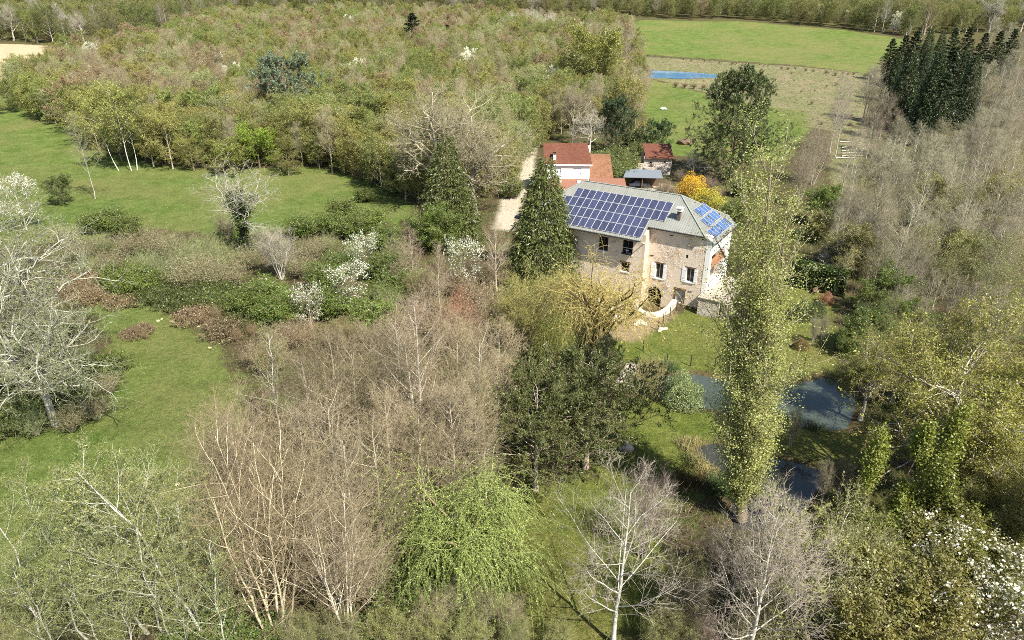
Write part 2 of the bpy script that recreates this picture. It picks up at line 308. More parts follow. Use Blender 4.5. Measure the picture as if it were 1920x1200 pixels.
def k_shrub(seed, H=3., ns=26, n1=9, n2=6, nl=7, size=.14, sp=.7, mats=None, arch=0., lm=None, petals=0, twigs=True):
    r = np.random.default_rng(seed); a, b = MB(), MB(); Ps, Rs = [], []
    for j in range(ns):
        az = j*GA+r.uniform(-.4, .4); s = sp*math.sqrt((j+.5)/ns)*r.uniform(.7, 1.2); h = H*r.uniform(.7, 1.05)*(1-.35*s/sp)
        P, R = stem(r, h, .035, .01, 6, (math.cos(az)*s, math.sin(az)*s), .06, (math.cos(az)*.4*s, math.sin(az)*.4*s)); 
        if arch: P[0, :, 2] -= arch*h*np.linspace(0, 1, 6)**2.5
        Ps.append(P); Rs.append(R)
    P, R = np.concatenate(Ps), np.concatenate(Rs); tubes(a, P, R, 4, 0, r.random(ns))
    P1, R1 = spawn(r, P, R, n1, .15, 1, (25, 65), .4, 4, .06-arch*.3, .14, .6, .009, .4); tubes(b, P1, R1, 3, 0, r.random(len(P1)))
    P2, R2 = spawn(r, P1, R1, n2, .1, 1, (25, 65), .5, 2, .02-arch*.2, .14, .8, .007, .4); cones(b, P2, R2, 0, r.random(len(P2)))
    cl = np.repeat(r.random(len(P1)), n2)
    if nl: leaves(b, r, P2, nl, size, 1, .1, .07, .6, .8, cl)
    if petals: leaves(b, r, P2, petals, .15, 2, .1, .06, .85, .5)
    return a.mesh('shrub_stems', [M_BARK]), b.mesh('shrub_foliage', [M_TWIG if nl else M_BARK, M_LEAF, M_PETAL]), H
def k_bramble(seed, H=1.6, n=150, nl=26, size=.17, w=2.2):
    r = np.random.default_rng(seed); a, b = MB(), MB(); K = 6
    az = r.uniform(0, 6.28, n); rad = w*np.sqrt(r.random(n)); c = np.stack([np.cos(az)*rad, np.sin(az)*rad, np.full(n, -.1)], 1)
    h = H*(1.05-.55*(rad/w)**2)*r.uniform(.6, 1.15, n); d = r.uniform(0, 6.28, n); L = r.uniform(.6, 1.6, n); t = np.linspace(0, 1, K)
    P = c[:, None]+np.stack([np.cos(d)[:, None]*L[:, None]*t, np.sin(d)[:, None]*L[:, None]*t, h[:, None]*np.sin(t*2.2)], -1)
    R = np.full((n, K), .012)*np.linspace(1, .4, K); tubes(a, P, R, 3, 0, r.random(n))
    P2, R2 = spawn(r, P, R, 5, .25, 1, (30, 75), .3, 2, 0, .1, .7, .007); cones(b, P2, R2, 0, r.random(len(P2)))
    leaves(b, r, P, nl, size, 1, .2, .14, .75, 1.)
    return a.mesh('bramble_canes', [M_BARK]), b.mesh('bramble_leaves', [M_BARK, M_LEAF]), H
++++
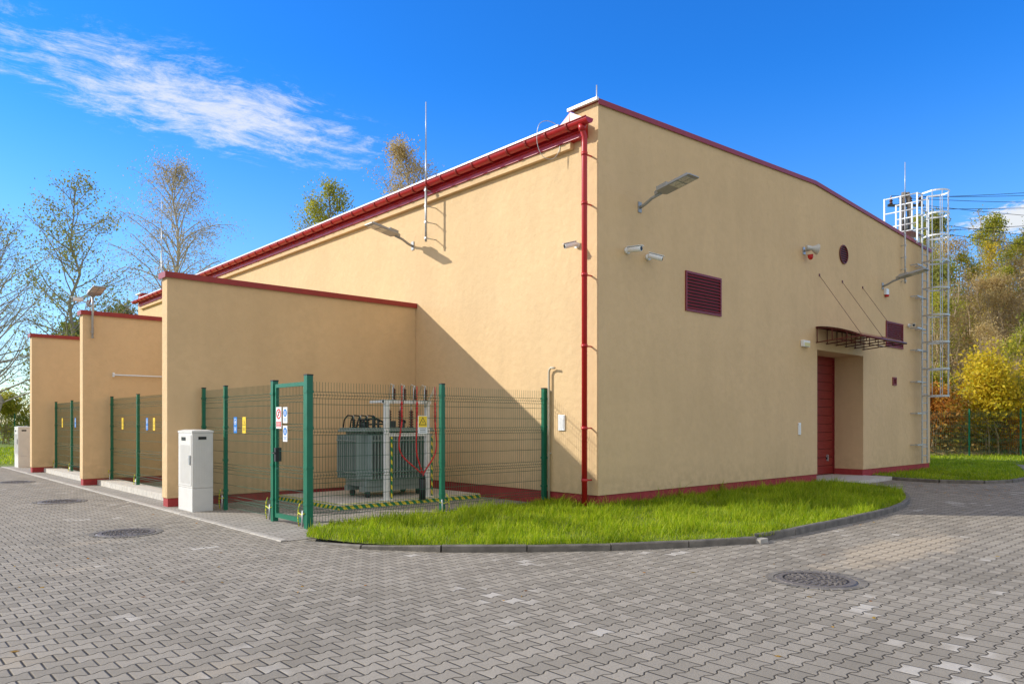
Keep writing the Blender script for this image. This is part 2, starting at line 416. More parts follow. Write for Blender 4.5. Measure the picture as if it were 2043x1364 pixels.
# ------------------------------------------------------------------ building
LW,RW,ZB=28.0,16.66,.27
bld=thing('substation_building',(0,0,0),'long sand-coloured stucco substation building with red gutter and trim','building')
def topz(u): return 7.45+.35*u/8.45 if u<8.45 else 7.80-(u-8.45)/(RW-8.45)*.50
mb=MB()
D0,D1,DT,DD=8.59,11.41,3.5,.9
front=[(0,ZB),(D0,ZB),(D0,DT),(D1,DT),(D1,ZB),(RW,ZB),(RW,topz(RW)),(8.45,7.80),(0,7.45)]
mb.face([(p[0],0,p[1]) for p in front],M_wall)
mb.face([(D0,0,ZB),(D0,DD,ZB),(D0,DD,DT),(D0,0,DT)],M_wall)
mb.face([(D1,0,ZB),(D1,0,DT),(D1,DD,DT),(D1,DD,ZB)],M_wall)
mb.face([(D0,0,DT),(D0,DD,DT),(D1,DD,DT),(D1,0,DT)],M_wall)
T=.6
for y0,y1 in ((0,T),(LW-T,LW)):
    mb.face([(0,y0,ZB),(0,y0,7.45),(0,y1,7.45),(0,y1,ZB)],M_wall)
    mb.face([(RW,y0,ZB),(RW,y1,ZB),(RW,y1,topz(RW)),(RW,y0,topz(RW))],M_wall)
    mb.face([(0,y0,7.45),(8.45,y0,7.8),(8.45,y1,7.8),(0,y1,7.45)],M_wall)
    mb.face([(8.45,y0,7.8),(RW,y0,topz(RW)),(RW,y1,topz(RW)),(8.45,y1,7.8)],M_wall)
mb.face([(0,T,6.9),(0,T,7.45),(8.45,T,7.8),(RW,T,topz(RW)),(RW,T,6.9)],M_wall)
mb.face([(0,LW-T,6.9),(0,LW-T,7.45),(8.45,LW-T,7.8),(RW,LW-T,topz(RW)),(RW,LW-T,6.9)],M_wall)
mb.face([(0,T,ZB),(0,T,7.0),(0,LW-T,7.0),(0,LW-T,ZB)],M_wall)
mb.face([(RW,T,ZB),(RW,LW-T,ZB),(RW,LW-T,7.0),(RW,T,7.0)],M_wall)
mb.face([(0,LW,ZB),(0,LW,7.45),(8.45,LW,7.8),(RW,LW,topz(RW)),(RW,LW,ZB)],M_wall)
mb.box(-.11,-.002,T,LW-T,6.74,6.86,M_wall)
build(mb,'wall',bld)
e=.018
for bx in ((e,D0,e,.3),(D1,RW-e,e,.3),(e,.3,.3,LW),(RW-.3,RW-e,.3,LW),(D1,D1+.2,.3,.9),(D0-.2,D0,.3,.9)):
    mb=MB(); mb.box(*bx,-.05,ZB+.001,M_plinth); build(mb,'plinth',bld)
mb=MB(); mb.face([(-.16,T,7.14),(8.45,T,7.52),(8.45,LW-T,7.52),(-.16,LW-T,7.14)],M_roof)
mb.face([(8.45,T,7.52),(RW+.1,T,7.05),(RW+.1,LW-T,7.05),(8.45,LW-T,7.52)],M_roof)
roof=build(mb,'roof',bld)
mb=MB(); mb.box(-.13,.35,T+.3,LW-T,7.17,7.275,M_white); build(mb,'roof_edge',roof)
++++
Nothing but the lines from the one with "Write part 2" to the one with "[M_BARK, M_LEAF]), H" should be echoed, both of them included, exactly as written.

Write part 2 of the bpy script that recreates this picture. It picks up at line 308. More parts follow. Use Blender 4.5. Measure the picture as if it were 1920x1200 pixels.
def k_shrub(seed, H=3., ns=26, n1=9, n2=6, nl=7, size=.14, sp=.7, mats=None, arch=0., lm=None, petals=0, twigs=True):
    r = np.random.default_rng(seed); a, b = MB(), MB(); Ps, Rs = [], []
    for j in range(ns):
        az = j*GA+r.uniform(-.4, .4); s = sp*math.sqrt((j+.5)/ns)*r.uniform(.7, 1.2); h = H*r.uniform(.7, 1.05)*(1-.35*s/sp)
        P, R = stem(r, h, .035, .01, 6, (math.cos(az)*s, math.sin(az)*s), .06, (math.cos(az)*.4*s, math.sin(az)*.4*s)); 
        if arch: P[0, :, 2] -= arch*h*np.linspace(0, 1, 6)**2.5
        Ps.append(P); Rs.append(R)
    P, R = np.concatenate(Ps), np.concatenate(Rs); tubes(a, P, R, 4, 0, r.random(ns))
    P1, R1 = spawn(r, P, R, n1, .15, 1, (25, 65), .4, 4, .06-arch*.3, .14, .6, .009, .4); tubes(b, P1, R1, 3, 0, r.random(len(P1)))
    P2, R2 = spawn(r, P1, R1, n2, .1, 1, (25, 65), .5, 2, .02-arch*.2, .14, .8, .007, .4); cones(b, P2, R2, 0, r.random(len(P2)))
    cl = np.repeat(r.random(len(P1)), n2)
    if nl: leaves(b, r, P2, nl, size, 1, .1, .07, .6, .8, cl)
    if petals: leaves(b, r, P2, petals, .15, 2, .1, .06, .85, .5)
    return a.mesh('shrub_stems', [M_BARK]), b.mesh('shrub_foliage', [M_TWIG if nl else M_BARK, M_LEAF, M_PETAL]), H
def k_bramble(seed, H=1.6, n=150, nl=26, size=.17, w=2.2):
    r = np.random.default_rng(seed); a, b = MB(), MB(); K = 6
    az = r.uniform(0, 6.28, n); rad = w*np.sqrt(r.random(n)); c = np.stack([np.cos(az)*rad, np.sin(az)*rad, np.full(n, -.1)], 1)
    h = H*(1.05-.55*(rad/w)**2)*r.uniform(.6, 1.15, n); d = r.uniform(0, 6.28, n); L = r.uniform(.6, 1.6, n); t = np.linspace(0, 1, K)
    P = c[:, None]+np.stack([np.cos(d)[:, None]*L[:, None]*t, np.sin(d)[:, None]*L[:, None]*t, h[:, None]*np.sin(t*2.2)], -1)
    R = np.full((n, K), .012)*np.linspace(1, .4, K); tubes(a, P, R, 3, 0, r.random(n))
    P2, R2 = spawn(r, P, R, 5, .25, 1, (30, 75), .3, 2, 0, .1, .7, .007); cones(b, P2, R2, 0, r.random(len(P2)))
    leaves(b, r, P, nl, size, 1, .2, .14, .75, 1.)
    return a.mesh('bramble_canes', [M_BARK]), b.mesh('bramble_leaves', [M_BARK, M_LEAF]), H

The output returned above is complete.